Aber nun geht es richtig mit den Zwergen los: Giftzwerg Peter Dinklage (Jahrgang 1969), bekannt aus der Serie „Game of Thrones“, passte als Kleinwüchsiger der ganze Ansatz nicht: wieso wolle Disney überhaupt an den sieben Zwergen festhalten? Und nannte das Sujet ein „verdammt rückständige Geschichte über sieben Zwerge, die zusammen in einer Höhle wohnen. Was zur Hölle tut ihr da?“
(Quelle: FOCUS, 25.7.23, https://www.focus.de/kultur/kino_tv/verdammt-rueckstaendig-disney-verbannt-sieben-zwerge-in-realverfilmung-von-schneewittchen_id_199996386.html und: BILD, 25.7.23, https://www.bild.de/politik/ausland/politik-inland/disney-nimmt-schneewittchen-die-7-zwerge-weg-nennt-sie-doch-schneewokechen-84803892.bild.html )
Die Zwerge heißen jetzt nicht mehr Zwerge, sondern „magische Figuren“. Und sie kommen in ersten Bildern vom Drehort in England daher, als seien sie direkt der politisch korrekten Welt entlaufen.

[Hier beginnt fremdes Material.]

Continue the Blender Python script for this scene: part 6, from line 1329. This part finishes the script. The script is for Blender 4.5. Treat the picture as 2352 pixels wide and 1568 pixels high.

Einer ist noch kleinwüchsig (sechs andere nun arbeitslos), die übrigen sind groß und stark. Offenbar Menschen mit Migrationshintergrund, eine großgeratene Zwergin dabei, selbstredend ein „People of Color“.
Sicherlich muss auch der Text umgeschrieben werden, denn was macht das Gesülze wie „Wer hat auf meinem Stühlchen gesessen?“, oder „Wer hat aus meinem Becherlein getrunken?“ bei diesen stattlichen Darstellern noch für einen Sinn? Und wenn die Höhle – siehe Kritik oben – Mist ist, dann könnten die Typen doch auch in einem Baumhaus am Rande eines Tagebaus hausen.
Der Königssohn, der vom toten Schneewittchen nicht lassen mag, ist dann halt ein Aktivist der „letzten Generation“, der sich an seiner Krone festgeklebt hat. Die böse Königin, die das Girlie im Märchen per Apfel vergiftet, spielt ein durch eine misslungene Umwandlungsoperation verbitterter Transmensch. Statt der Kutsche lässt der Königssohn die schöne Leiche im Lastenfahrrad abtransportieren. Ich bin sicher, auch Ihnen fallen weitere Variationen des Märchens ein.
Dann mal demnächst viel Spaß im Kino!